Ele foi condenado a três anos de prisão em 2008, mas cumpriu somente 18 meses em duas das prisões francesas mais duras. A experiência o transformou, lembrou o advogado Ollivier. “Ele não falava mais. Não era o mesmo.”

O seu corpo também mudou devido à ginástica na prisão: “De frágil, ele virou musculoso”, disse Ollivier.

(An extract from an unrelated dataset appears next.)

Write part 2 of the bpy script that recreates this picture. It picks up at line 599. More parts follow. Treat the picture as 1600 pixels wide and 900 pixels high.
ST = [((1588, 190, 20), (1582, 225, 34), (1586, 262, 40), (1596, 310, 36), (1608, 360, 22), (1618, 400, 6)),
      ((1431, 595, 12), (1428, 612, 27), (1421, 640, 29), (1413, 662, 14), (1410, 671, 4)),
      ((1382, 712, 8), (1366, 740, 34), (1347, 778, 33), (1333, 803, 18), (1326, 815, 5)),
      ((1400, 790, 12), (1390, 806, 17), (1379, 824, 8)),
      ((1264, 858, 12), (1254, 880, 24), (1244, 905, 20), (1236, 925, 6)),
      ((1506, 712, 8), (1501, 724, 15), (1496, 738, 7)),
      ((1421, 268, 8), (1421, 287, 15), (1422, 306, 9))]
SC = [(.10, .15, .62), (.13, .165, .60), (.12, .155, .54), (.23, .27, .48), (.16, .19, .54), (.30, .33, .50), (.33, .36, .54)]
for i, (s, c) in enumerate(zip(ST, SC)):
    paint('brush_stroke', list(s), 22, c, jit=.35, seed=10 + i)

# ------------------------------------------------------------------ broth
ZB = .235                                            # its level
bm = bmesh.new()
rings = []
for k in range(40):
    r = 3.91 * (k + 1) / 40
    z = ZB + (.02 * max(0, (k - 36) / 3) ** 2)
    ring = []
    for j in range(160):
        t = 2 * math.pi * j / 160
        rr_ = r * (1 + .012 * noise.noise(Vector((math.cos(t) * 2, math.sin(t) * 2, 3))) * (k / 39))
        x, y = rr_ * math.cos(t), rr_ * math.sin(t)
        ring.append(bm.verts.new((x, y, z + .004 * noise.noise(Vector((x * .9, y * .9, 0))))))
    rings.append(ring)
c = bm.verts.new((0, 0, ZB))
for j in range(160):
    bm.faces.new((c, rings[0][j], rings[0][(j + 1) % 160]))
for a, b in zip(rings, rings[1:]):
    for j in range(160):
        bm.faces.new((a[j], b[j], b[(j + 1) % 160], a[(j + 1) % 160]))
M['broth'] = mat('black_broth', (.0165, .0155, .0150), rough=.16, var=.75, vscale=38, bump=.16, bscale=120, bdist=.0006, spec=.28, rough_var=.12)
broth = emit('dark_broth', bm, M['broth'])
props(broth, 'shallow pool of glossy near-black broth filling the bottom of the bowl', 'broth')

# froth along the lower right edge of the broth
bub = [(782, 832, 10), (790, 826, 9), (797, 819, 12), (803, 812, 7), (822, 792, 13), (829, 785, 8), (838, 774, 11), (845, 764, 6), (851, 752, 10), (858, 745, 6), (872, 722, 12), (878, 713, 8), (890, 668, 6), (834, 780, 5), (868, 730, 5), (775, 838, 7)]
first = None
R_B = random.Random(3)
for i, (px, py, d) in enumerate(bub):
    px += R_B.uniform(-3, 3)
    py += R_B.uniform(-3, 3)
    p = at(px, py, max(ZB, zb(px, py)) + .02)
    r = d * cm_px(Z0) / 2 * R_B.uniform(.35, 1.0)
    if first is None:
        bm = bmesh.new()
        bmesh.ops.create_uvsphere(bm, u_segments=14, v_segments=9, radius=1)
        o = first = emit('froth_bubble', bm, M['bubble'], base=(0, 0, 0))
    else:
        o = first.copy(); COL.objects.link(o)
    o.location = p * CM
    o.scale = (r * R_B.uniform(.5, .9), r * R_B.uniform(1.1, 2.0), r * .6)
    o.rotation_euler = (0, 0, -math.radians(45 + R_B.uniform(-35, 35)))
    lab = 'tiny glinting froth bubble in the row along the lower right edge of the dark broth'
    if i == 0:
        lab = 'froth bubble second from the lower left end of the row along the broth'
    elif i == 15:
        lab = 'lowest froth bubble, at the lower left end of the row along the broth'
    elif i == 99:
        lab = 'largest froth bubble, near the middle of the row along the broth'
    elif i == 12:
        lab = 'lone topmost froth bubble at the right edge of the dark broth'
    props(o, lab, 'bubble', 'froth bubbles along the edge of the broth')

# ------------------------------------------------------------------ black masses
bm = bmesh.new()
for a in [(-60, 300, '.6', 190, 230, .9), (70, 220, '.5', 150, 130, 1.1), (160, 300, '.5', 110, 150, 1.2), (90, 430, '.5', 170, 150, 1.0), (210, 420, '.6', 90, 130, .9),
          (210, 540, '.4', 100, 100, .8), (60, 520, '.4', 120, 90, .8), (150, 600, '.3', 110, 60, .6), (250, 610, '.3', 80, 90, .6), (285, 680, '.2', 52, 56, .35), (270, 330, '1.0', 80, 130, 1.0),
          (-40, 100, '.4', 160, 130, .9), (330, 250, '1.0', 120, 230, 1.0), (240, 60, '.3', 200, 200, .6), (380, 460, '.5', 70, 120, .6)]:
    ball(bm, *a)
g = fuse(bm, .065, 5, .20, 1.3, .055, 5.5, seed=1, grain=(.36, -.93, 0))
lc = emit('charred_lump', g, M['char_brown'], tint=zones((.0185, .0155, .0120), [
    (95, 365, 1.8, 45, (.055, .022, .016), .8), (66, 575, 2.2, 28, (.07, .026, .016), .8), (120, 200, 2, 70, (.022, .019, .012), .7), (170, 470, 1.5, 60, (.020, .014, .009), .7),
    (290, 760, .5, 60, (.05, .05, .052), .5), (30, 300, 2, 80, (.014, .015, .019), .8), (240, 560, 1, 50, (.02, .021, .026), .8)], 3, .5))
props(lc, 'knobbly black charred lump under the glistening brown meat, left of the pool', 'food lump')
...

Um agente social entrevistado no documentário televisivo lembrou que, quando esperava preso o julgamento, Kouachi começou a entender que havia sido manipulado por Benyettou.

Agora, era muito tarde.

Depois de cumprir a sentença, Kouachi teve contato com a polícia de novo em 2010. Ele era suspeito de fazer parte do grupo que tentou tirar da prisão Smain Ali Belkacem, autor de um ataque ao sistema de transporte de Paris que matou oito pessoas e feriu 120 em 1995.

No entanto, a polícia tinha poucas evidências concretas contra ele além de vídeos radicais e discursos da al Qaeda encontrados na sua casa e registros que mostravam que ele havia buscado sites jihadistas na Internet.

Kouachi foi feito testemunha na acusação contra outro homem, antes de ser liberado do caso.

A oportunidade perdida deve provavelmente ser lembrada nos próximos dias, já que a França tenta saber quanta informação a polícia tinha sobre o suspeito do pior ataque em décadas no país.

Um documento do tribunal sobre aquele caso foi divulgado pela publicação semanal Le Point.

"Apesar da sua declarada imersão no Islã radical, do seu demonstrado interesse em teorias que defendem a legitimidade da Jihad armada e da sua relação com certos atores no caso, a investigação preliminar não mostrou o envolvimento de Cherif Kouachi”, diz o documento.

"Os procedimentos contra ele serão rejeitados.”